If you’ve built something in this space, I’d be genuinely interested in how you approached trade-offs around:

• 202 Accepted vs synchronous confirmation
• Redis idempotency boundaries
• ledger vs audit store separation
• what you consider a useful throughput benchmark

Those design choices ended up being the most interesting part of the project for me.

---

If you want to explore the implementation, docs, and load tests, the full repo is here:

kaustubh-26 / high-volume-transaction-processor

Event-driven transaction processor with signed ingress, Kafka workflows, ledger persistence, audit storage, and webhook notifications

High Volume Transaction Processor

High Volume Transaction Processor — An event-driven transaction processor

A production-style, event-driven transaction pipeline showcasing signed API ingestion, asynchronous Kafka processing, Redis idempotency, PostgreSQL ledger writes, and MongoDB audit persistence.
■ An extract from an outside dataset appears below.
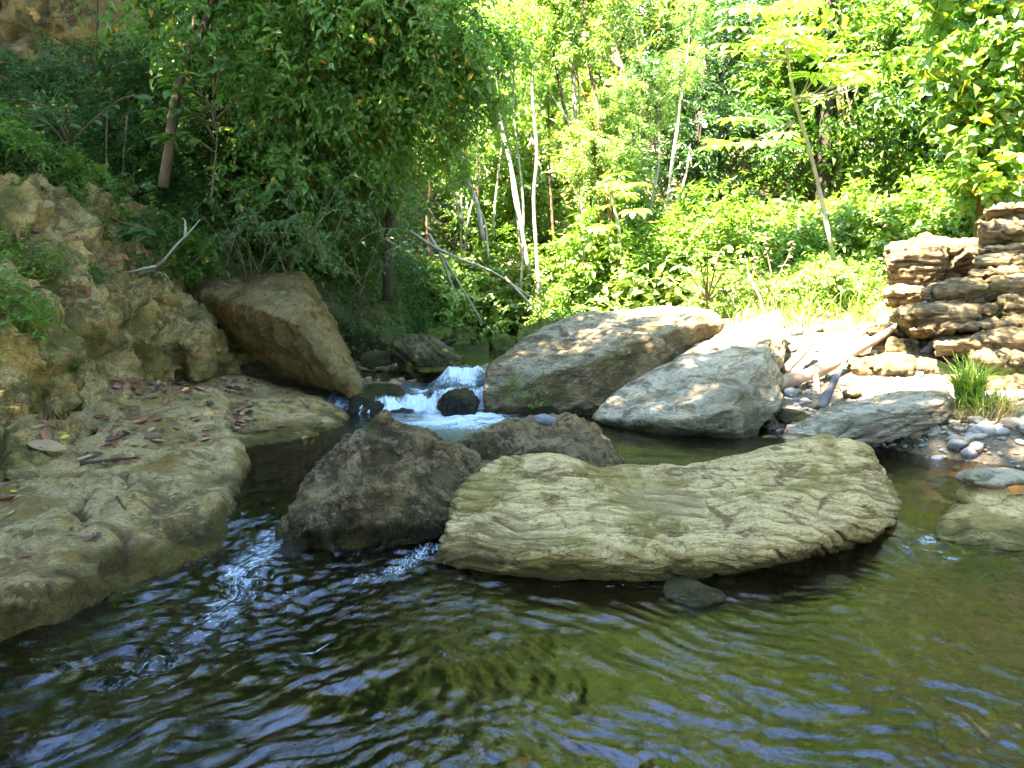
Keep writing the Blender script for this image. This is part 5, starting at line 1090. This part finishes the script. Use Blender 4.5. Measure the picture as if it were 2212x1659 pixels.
for u, v in spots:
    mk = random.choice(['dead_red', 'dead_brown', 'dead_brown', 'dead_tan', 'dead_dark'])
    lb = {'dead_red': 'small reddish dead leaf among the litter on the left ledge', 'dead_brown': 'small brown curled dead leaf among the litter on the left ledge', 'dead_tan': 'small tan dead leaf among the litter on the left ledge', 'dead_dark': 'small blackish dead leaf among the litter on the left ledge'}[mk]
    put_leaf(u, v, mk, random.randrange(3), random.uniform(.4, .95), lb, 'leaf litter on the ledge, ' + mk[5:])
for i in range(26):
    put_leaf(random.uniform(20, 330), random.uniform(500, 640) , random.choice(['dead_red', 'dead_brown']), random.randrange(3), random.uniform(.5, 1.1), 'dead leaf caught on the shelves of the left cliff', 'dead leaves on the cliff')
for i in range(12):
    put_leaf(random.uniform(1320, 1620), random.uniform(720, 880), 'dead_brown', random.randrange(3), random.uniform(.3, .5), 'tiny brown leaf scrap on the white tilted block', 'leaf scraps on the white block')
def stick(ctrl, r0, mat, label, cat='stick', keys=LK):
    pts = []
    for u, v in ctrl:
        o_ = Vector((0, 0, CAM_Z)); d = (P(u, v, 5.0) - o_).normalized(); best = None
        for kx in keys + ['ground']:
            h_ = ROCKS[kx].ray_cast(o_, d)
            if h_[0] is not None and (best is None or h_[3] < best[3]): best = h_
        pts.append(best[0] + Vector((0, -.01, r0 * .9)))
    b_ = pts[0].copy(); q = curve_pts([p - b_ for p in pts], 10); a = Acc(); a.tube(q, [r0 * (1 - .5 * i / (len(q) - 1)) for i in range(len(q))], 6, .15); tag(link('stick', a.mesh('stick', mat), b_), label, cat)
stick([(175,1005),(230,998),(295,992)], .012, MT['bark_dark'], 'dark stick lying on the upper ledge beside the crumpled leaves')
stick([(255,1075),(268,1095),(275,1100)], .006, MT['bark_dark'], 'short dark twig on the middle of the ledge')
stick([(100,560),(118,500),(135,455),(130,430)], .01, MT['bark_brown'], 'upright brown dead twig on the left cliff')
# ferns and weeds on the rocks ---------------------------------------------
def weed(u, v, key, label, n=24, l=.16, s=1, mat='lf_shade', kind='blade', group=None):
    o_ = Vector((0, 0, CAM_Z)); d = (P(u, v, 5.0) - o_).normalized(); h_ = ROCKS[key].ray_cast(o_, d)
    if h_[0] is None: return
    r = np.random.default_rng(int(u * 3 + v)); n_ = np.array(tuple(h_[1]))
    if kind == 'blade': V, F = blades(0, 0, 0, n * 3, .05 * s, l, r, .006 * s, 1.1)
    else:
        c_ = r.normal(0, .07 * s, (n, 3)) + n_ * .06; V, F = spray_cloud(c_, np.tile(n_, (n, 1)) + [0, 0, .3], 3, 5, .08 * s, .035 * s, .2, seedr=r)
    e_ = empty('weed', h_[0]); tag(e_, label, 'weed', group); link('blades' if kind == 'blade' else 'leaves', mesh_np('weed', V, F, MT[mat], False), parent=e_)
for u, v, kind, s, lab in [(15,650,'leaf',2.2,'green fern clump growing on the left cliff at the picture edge'), (20,560,'leaf',1.2,'small green plant high on the left cliff edge'), (115,570,'leaf',1.0,'bright weed on the cliff shelf among dead leaves'),
                           (155,800,'blade',.8,'little weed at the bottom crease of the left cliff'), (165,890,'blade',1,'green sprout where the cliff meets the ledge'), (330,590,'leaf',1,'small fern on the crest of the cliff near the bare branch'),
                           (205,590,'leaf',.9,'low weed on the top shelf of the left cliff'), (60,690,'leaf',1.2,'moss and weed patch on the left cliff face'), (270,560,'leaf',.9,'tiny plant in the crack at the top of the cliff')]:
    weed(u, v, 'cliff', lab, 26, .13 * s, s, 'lf_mid' if u < 130 else 'lf_shade', kind)
weed(1130,845,'grey','pale green fern sprig growing out of the face of the biggest grey boulder',8,.1,1.0,'lf_mid','leaf'); weed(1150,862,'grey','second fern sprig low on the face of the biggest grey boulder',8,.1,1.0,'lf_mid','leaf')
weed(1085,860,'grey','tiny fern at the left of the grey boulder face',4,.1,.7,'lf_shade','leaf'); weed(985,800,'creek','small fern on the lower flank of the banded boulder',8,.1,1.3,'lf_shade','leaf')
# grey cobble ---------------------------------------------------------------
def pebble_mesh(seed, sub=2, flat=.62, rough=.16):
    bm = bmesh.new(); bmesh.ops.create_icosphere(bm, subdivisions=sub, radius=1); co = np.array([tuple(v.co) for v in bm.verts]); r = np.random.default_rng(seed)
    co = co * np.array([1, r.uniform(.7, .9), flat]) ; d = fbm(co * 1.1 + seed * 7, 3, seed); co = co * (1 + rough * 2 * d)[:, None]
    for v, c_ in zip(bm.verts, co): v.co = c_
    me = bpy.data.meshes.new('pebble'); bm.to_mesh(me); bm.free(); me.polygons.foreach_set('use_smooth', [True] * len(me.polygons)); return me
q = P(1178, 903, 5.12); h_ = drop(q.x, q.y, ['cobble_rock']); cm = pebble_mesh(2, 4, .6, .1); cm.materials.append(MT['bluegrey'])
ob = link('cobble', cm, (q.x, q.y, h_[0].z + .028)); ob.scale = (.078, .06, .06); ob.rotation_euler = (0, .1, .2); tag(ob, 'smooth blue grey cobble lying on top of the low knobby boulder', 'cobble')
# pebbles and cobbles of the right bank ------------------------------------
PM = {}
for mk in ('pebble_pale', 'pebble_grey', 'pebble_brown', 'pebble_wet'):
    for sd in range(3):
        me = pebble_mesh(sd + 10, 2 + (sd == 0), (.55, .7, .45)[sd], .2); me.materials.append(MT[mk]); PM[mk, sd] = me
def put_pebble(x, y, s, mk, sd, label, group, lift=.3, keys=('ground',)):
    z = drop(x, y, list(keys), 20)[0].z; ob = link('pebble', PM[mk, sd], (x, y, z + s * lift)); ob.scale = (s, s * random.uniform(.75, 1.1), s * random.uniform(.8, 1.1)); ob.rotation_euler = (random.uniform(-.3, .3), random.uniform(-.3, .3), random.uniform(0, 6.28))
    tag(ob, label, 'pebble', group); return ob
random.seed(44)
zones = [((1620,1760), (5.5,6.9), 75, (.022,.065), 'between the white block and the flat slab'), ((1850,2230), (4.95,5.6), 95, (.02,.075), 'on the dark gravel bank under the grass tuft'),
         ((2060,2330), (5.2,6.2), 70, (.03,.10), 'at the right edge behind the gravel bank'), ((1690,2050), (6.5,9.0), 60, (.03,.09), 'on the sunlit bank under the driftwood'), ((1980,2260), (4.3,4.95), 24, (.03,.08), 'in the shallow water near the balanced stones')]
for (u0, u1), (y0, y1), n, (s0, s1), where in zones:
    for i in range(n):
        yy_ = random.uniform(y0, y1); xx_ = (random.uniform(u0, u1) - CU) / FPX * yy_; s = s0 + (s1 - s0) * random.random() ** 2.2
        mk = random.choice(['pebble_pale', 'pebble_pale', 'pebble_grey', 'pebble_grey', 'pebble_brown'] if yy_ > 5 else ['pebble_wet', 'pebble_brown', 'pebble_pale'])
        put_pebble(xx_, yy_, s, mk, random.randrange(3), mk.split('_')[1] + ' rounded pebble ' + where, 'pebbles ' + where + ', ' + mk.split('_')[1])
r = np.random.default_rng(9); a = Acc(); base_v = [np.array([tuple(v.co) for v in PM['pebble_pale', 2].vertices]), [tuple(p.vertices) for p in PM['pebble_pale', 2].polygons]]
def gravel(name, n, fu, fy, s0, s1, mat, label):
    a = Acc(); Vb, Fb = base_v
    for i in range(n):
        yy_ = r.uniform(*fy); xx_ = (r.uniform(*fu) - CU) / FPX * yy_; z = drop(xx_, yy_, ['ground'], 20)[0].z; s = s0 + (s1 - s0) * r.random() ** 2; th = r.uniform(0, 6.28)
        V = Vb * [s, s * r.uniform(.7, 1), s * r.uniform(.7, 1.2)]; V = np.stack([V[:,0]*math.cos(th)-V[:,1]*math.sin(th), V[:,0]*math.sin(th)+V[:,1]*math.cos(th), V[:,2]], 1) + [xx_, yy_, z + s * .2]; a.add(V, Fb)
    tag(link(name, a.mesh(name, mat)), label, 'gravel', kind='stuff')
gravel('gravel', 1500, (1600, 2400), (4.9, 7.2), .008, .03, MT['pebble_grey'], 'fine grey gravel between the stones of the right bank')
gravel('gravel', 1300, (1600, 2400), (4.9, 9.0), .008, .028, MT['pebble_pale'], 'fine pale gravel between the stones of the right bank')
gravel('bed_stones', 700, (1100, 2600), (1.4, 4.8), .012, .06, MT['pebble_brown'], 'brown stones on the stream bed seen through shallow water')
gravel('bed_stones', 200, (-200, 1400), (2.0, 6.5), .02, .09, MT['pebble_wet'], 'dark stones on the stream bed in the deeper water')
gravel('creek_stones', 260, (760, 1050), (7.6, 11.0), .03, .09, MT['pebble_brown'], 'brown stones at the edge of the upper stream')
# driftwood ------------------------------------------------------------------
def log(name, ctrl, r0, r1, mat, label, cat='driftwood', wob=.10, extra=()):
    p = [P(*c) for c in ctrl]; b_ = p[0].copy(); q = curve_pts([x_ - b_ for x_ in p], 22); a = Acc(); n = len(q)
    a.tube(q, [(r0 + (r1 - r0) * i / (n - 1)) * random.uniform(.9, 1.1) for i in range(n)], 12, wob)
    for ex in extra:
        w = [P(*c) - b_ for c in ex[0]]; qq = curve_pts(w, 8); a.tube(qq, [ex[1] * (1 - .5 * i / (len(qq) - 1)) for i in range(len(qq))], 8, wob)
    tag(link(name, a.mesh(name, mat), b_), label, cat)
log('driftwood_log', [(1672,832,6.9),(1720,818,7.0),(1780,795,7.2),(1850,755,7.5),(1900,728,7.8),(1935,705,8.0)], .072, .035, MT['drift'], 'long bleached driftwood log slanting up against the outcrop in sun', extra=[([(1760,805,7.1),(1768,850,6.9),(1765,882,6.8)], .03)])
log('driftwood_log', [(1695,800,7.3),(1730,765,7.5),(1752,738,7.7)], .045, .03, MT['drift'], 'short thick driftwood stub behind the long bleached log')
log('driftwood_log', [(1705,840,7.2),(1760,850,7.1),(1840,862,7.0)], .025, .02, MT['drift'], 'thin pale stick under the long bleached log')
log('driftwood_log', [(1650,735,8.0),(1668,770,7.8),(1668,815,7.5)], .075, .05, MT['bark_pale'], 'upright broken stump beside the top of the white block')
log('driftwood_plank', [(1772,885,6.35),(1790,848,6.45),(1812,805,6.6),(1828,775,6.7)], .05, .012, MT['drift_grey'], 'grey weathered plank standing on end under the long log')
log('driftwood_stump', [(900,775,10.4),(925,765,10.4),(960,745,10.4),(985,735,10.4)], .06, .03, MT['bark_dark'], 'dark broken stump bridging the upper stream', extra=[([(955,748,10.4),(962,770,10.3),(970,785,10.3)], .03)])
log('dead_sapling', [(1655,690,8.9),(1640,640,9.0),(1620,600,9.2),(1612,560,9.3)], .02, .01, MT['bark_brown'], 'thin brown dead stem rising behind the top of the white block', 'sapling')
shrub([[(1680,720,9.2),(1670,640,9.3),(1665,580,9.4)], [(1670,640,9.3),(1640,590,9.3),(1625,545,9.3)], [(1668,620,9.3),(1700,560,9.4),(1715,520,9.4)], [(1668,600,9.3),(1655,530,9.4),(1660,500,9.4)], [(1670,640,9.3),(1720,600,9.3),(1750,570,9.3)]], 16, 'reddish seeded weed standing in the sun behind the white block', .5, name='weed_shrub', mat=MT['grass_dry'], me=leaf_obj('oval', .14), r=(.01, .004))
shrub([[(1530,690,9.9),(1525,620,9.9),(1530,580,9.9)]] + [[(1528,650,9.9),(1528 + dx, 620 - dy, 9.8),(1528 + dx * 1.7, 600 - dy, 9.7)] for dx, dy in ((-60,0),(-40,30),(0,60),(40,40),(60,10),(25,70),(-15,50))], 14, 'rounded bright green shrub standing just behind the biggest grey boulder', .9, name='shrub', mat=MT['lf_sun'], me=leaf_obj('oval', .15), r=(.012, .004))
The repository is structured like a small payment platform:

• signed transaction ingestion over HTTP
• asynchronous processing over Kafka
• Redis-backed idempotency protection
• ledger persistence in PostgreSQL
• immutable audit persistence in MongoDB
• dead-letter topics for failed records
• webhook notifications for transaction state changes
• Actuator and Prometheus endpoints on every service

What This Project Demonstrates

• Event-driven microservices with clearly separated write responsibilities
• Per-account ordering by using accountId as the Kafka message key
• Idempotency enforcement in the processor with Redis TTL-backed keys
• PostgreSQL as the ledger source of truth for persisted transactions
• MongoDB as an append-only audit store
• Reconciliation between the audit store and the ledger
• Replay support for rebuilding ledger state from transaction_log
• Signed ingress requests and API-key-protected status…

View on GitHub

---

Comments

[Andre Cytryn]

the decision to keep the API path thin and push complexity downstream is underrated. most early-stage systems do the opposite, synchronously write to everything in the request handler, and then wonder why latency spikes under load.

the idempotency key treatment stood out too. treating it as a correctness concern rather than a best-effort retry mechanism is a meaningful distinction. once you model it that way, the architecture shifts toward asking "what does processing this twice actually break?" which surfaces failure modes early.

curious how you handle visualization of the event flows as the system evolves. the architecture diagram looks clean, but keeping those updated as services drift is a common pain point.